Aunque en estos cincuenta años las prácticas liberadoras, tanto sociales como eclesiales, hayan tenido un reflujo, siguen estando presentes en la militancia de tantos que persisten en esperar contra toda esperanza. Como bien advirtió Leonardo Boff, “la liberación es un ideal no de los vencedores, sino de los vencidos; un movimiento de resistencia en el exilio”.

Afortunadamente, vivimos un nuevo momento eclesial muy esperanzador para la Teología de la liberación, propiciado por tres eventos principales:

  • la Conferencia de Aparecida (2007), que rescató el Concilio Vaticano II y la tradición liberadora de la Iglesia en América Latina y el Caribe;
  • la renuncia de Benedicto XVI, en gran parte consecuencia del agotamiento de un proyecto de evangelización tributario de la neocristiandad, vigente desde el pontificado anterior;
  • y la elección de Francisco, quién retomó la renovación del Vaticano II, en la perspectiva de su “recepción creativa” (Jon Sobrino) en América Latina.

Es un giro inesperado, que deja perplejos a la mayoría, a otros entusiastas y a los segmentos conservadores y tradicionalistas en abierta oposición.

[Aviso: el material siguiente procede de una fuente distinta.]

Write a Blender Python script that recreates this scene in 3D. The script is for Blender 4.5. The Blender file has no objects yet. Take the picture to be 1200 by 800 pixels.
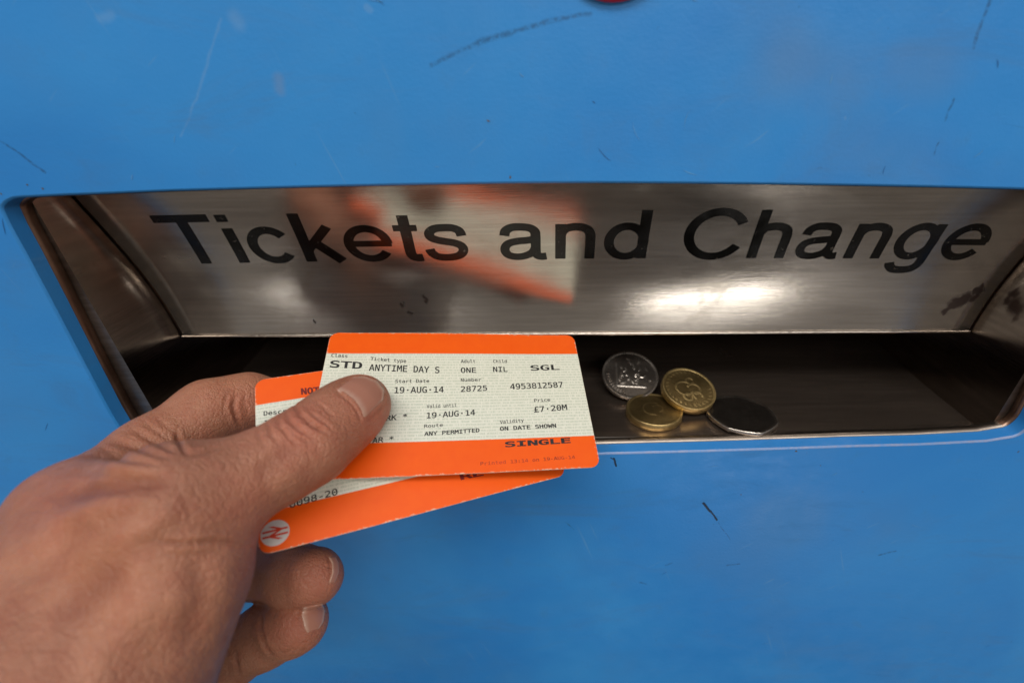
import bpy, bmesh, math, random, os
import numpy as np
from mathutils import Vector, Matrix
random.seed(7); np.random.seed(7)
sc = bpy.context.scene
COL = sc.collection

# ------------------------------------------------------------------ camera
FPX, CX, CY = 580.0, 645.0, 400.0          # focal length and optical centre, in pixels of a 1200x800 frame
cam_d = bpy.data.cameras.new('camera'); cam = bpy.data.objects.new('camera', cam_d); COL.objects.link(cam)
sc.camera = cam
cam_d.sensor_width = 36; cam_d.lens = 36*FPX/1200; cam_d.shift_x = -45/1200
cam_d.clip_start = .005; cam_d.clip_end = 50
cam_d.dof.use_dof = True; cam_d.dof.focus_distance = .168; cam_d.dof.aperture_fstop = 8.0
PITCH, ROLL = math.radians(27), math.radians(.36)
CAM = Vector((0, -.144, .95))
fw = Vector((0, math.cos(PITCH), -math.sin(PITCH))); up0 = Vector((0, math.sin(PITCH), math.cos(PITCH))); rt0 = Vector((1, 0, 0))
rt = rt0*math.cos(ROLL) + up0*math.sin(ROLL)*-1; upv = rt0*math.sin(ROLL) + up0*math.cos(ROLL)
cam.matrix_world = Matrix.Translation(CAM) @ Matrix((rt, upv, -fw)).transposed().to_4x4()

# ------------------------------------------------------------------ light
world = bpy.data.worlds.new('World'); sc.world = world; world.use_nodes = True
bg = world.node_tree.nodes['Background']
bg.inputs['Strength'].default_value = .36
_t = world.node_tree; _N = _t.nodes.new                     # a dim station hall, floor to ceiling; tones shaped for the flap's reflections
_tc = _N('ShaderNodeTexCoord'); _sx = _N('ShaderNodeSeparateXYZ'); _t.links.new(_tc.outputs['Generated'], _sx.inputs[0])
_no = _N('ShaderNodeTexNoise'); _no.inputs['Scale'].default_value = 2.2; _no.inputs['Detail'].default_value = 3; _t.links.new(_tc.outputs['Generated'], _no.inputs['Vector'])
_ad = _N('ShaderNodeMath'); _ad.operation = 'MULTIPLY_ADD'; _t.links.new(_no.outputs['Fac'], _ad.inputs[0]); _ad.inputs[1].default_value = .10; _ad.inputs[2].default_value = .45
_ae = _N('ShaderNodeMath'); _ae.operation = 'MULTIPLY_ADD'; _t.links.new(_sx.outputs[2], _ae.inputs[0]); _ae.inputs[1].default_value = .5; _t.links.new(_ad.outputs[0], _ae.inputs[2])
_cr = _N('ShaderNodeValToRGB'); _t.links.new(_ae.outputs[0], _cr.inputs[0]); _e = _cr.color_ramp.elements
_e[0].position = 0; _e[0].color = (.085, .068, .056, 1); _e[1].position = 1; _e[1].color = (.92, .82, .71, 1)
for _p, _c in ((.11, (.13, .105, .085)), (.20, (.46, .40, .345)), (.32, (.56, .50, .44)), (.55, (.66, .58, .50))):
    _q = _e.new(_p); _q.color = (*_c, 1)
_m1 = _N('ShaderNodeMapRange'); _m1.interpolation_type = 'SMOOTHSTEP'; _t.links.new(_sx.outputs[0], _m1.inputs['Value']); _m1.inputs['From Min'].default_value = .21; _m1.inputs['From Max'].default_value = .25
_m2 = _N('ShaderNodeMapRange'); _m2.interpolation_type = 'SMOOTHSTEP'; _t.links.new(_sx.outputs[2], _m2.inputs['Value']); _m2.inputs['From Min'].default_value = -.70; _m2.inputs['From Max'].default_value = -.76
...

Hasta la década de 1960, la Iglesia en América Latina era una “Iglesia espejo” de Europa, sin rostro ni palabra propia. El rostro le fue dado por las prácticas de los cristianos en perspectiva liberadora, en las Comunidades Eclesiales de Base y en la pastoral social, inspiradas en la lectura popular de la Biblia y en el testimonio de los mártires de las causas sociales.

La palabra propia viene de la Teología de la liberación, la primera teología en la historia de la Iglesia, no solo diferente de la única teología del centro, sino también gestada en la periferia de la Iglesia y la sociedad, desde el reverso de la historia. Esta nueva teología, minimizada en la instrucción Libertatis nuntius (1984) y reconocida en Libertatis conscientia (1986), Juan Pablo II –en una carta a los obispos de Brasil en 1986– la calificaría como una teología “no solo oportuna, sino útil y necesaria” para toda la Iglesia.

Pobres y liberación

Dos aspectos fundamentales caracterizan el perfil de la Teología de la liberación. El primero fue señalado por Hugo Assmann: ante una sociedad fundada en la injusticia institucionalizada, toda y cualquier teología que pretenda ser cristiana debe asumir la opción por los pobres como perspectiva de su discurso, so pena de caer en el “cinismo”.

El segundo aspecto fue tematizado por Juan Luis Segundo: la Teología de la liberación como la “liberación de la teología” de la ideología. Históricamente, el cristianismo y su teología contribuyeron a la dominación, pero necesitan apoyar la liberación. Si la teología no sirve para liberar al pueblo, no sirve a la Iglesia; es la sal la que ha perdido su fuerza.

El primer esbozo de la nueva teología salió a la luz con la obra pionera de Gustavo Gutiérrez: Teología de la Liberación. Perspectivas, publicada originariamente en Perú, en 1971, hace ahora 50 años, El ensayo tuvo el mérito de transformar el concepto de “liberación” en una óptica fundante de un sistema teológico. La teología naciente se auto-comprendía no como una teología del genitivo, en la que la liberación es un tema, sino que constituye una óptica desde la cual se lee la globalidad de la Revelación.